Aujourd’hui, le fondement réel de l’amitié et de la solidarité agissante entre Alpha Condé et Ibrahima Boubacar Keita réside dans leur volonté commune d’émasculer l’opposition. Le meilleur service qu’IBK puisse rendre à Alpha Condé est de résister à tout prix pour continuer à servir de rempart contre les assauts encore timides des opposants peuls : Cellou Dalein ici, Soumaïla Cissé-là. Déjà qu’avec l’impromptu Macky Sall, a été ouverte une brèche au Sénégal. Dans l’exercice, Alpha Condé a pris une avance considérable.

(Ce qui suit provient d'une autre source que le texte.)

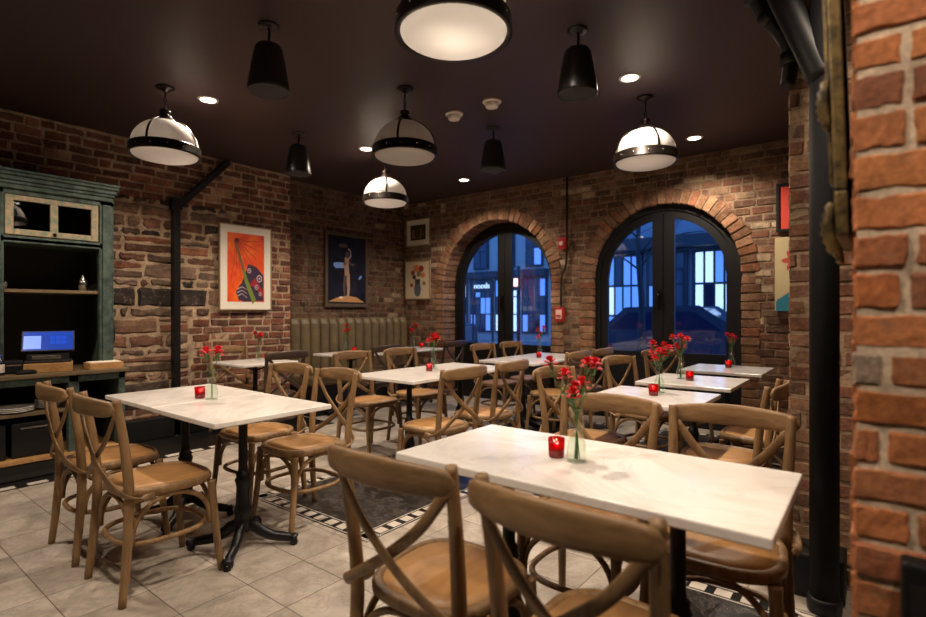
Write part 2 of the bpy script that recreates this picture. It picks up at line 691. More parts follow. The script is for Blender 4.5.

Il n’a pas lésiné sur les moyens pour retourner en sa faveur la situation militaire catastrophique qu’il a trouvée en en 2010. L’ethno-stratégie a été déployée à fond, à grands fonds, tant dans l’armée que dans les arcanes de l’Administration « publique.» En toute « sécurité, » il a décidé de répondre par la force à toute revendication politique et sociale. Le pays est quadrillé selon les ethnies. Les PA ont été installés sans coup férir. Les plans d’occupation et les stratégies de défense de l’ordre public sont à géométrie variable.

C’est malheureusement la stratégie qu’essaie Ibrahim Boubacar Keita, avec onze morts et de nombreux blessés déjà. Visiblement, il n’a pas créé au Mali l’état de soumission, de subordination et de démission qu’Alpha Condé a su « si naturellement » imposer aux Guinéens. Le Mali compte encore des imams capables de dire « non » au président de la république. On y trouve des jeunes, des vieux, une des citoyens qui érigent des barrages, non pour saboter une politique ou un président, mais pour changer et assurer l’alternance. Il est fort improbable que la solution à la guinéenne puisse régler définitivement la crise malienne : on n’en est pas prédisposé, on ne s’y est pas préparé. SOn l’a déjà entendu dans la capitale malienne lors des crises d’électricité : « Bamako, ce n’est pas Conakry.» C’est tout dire.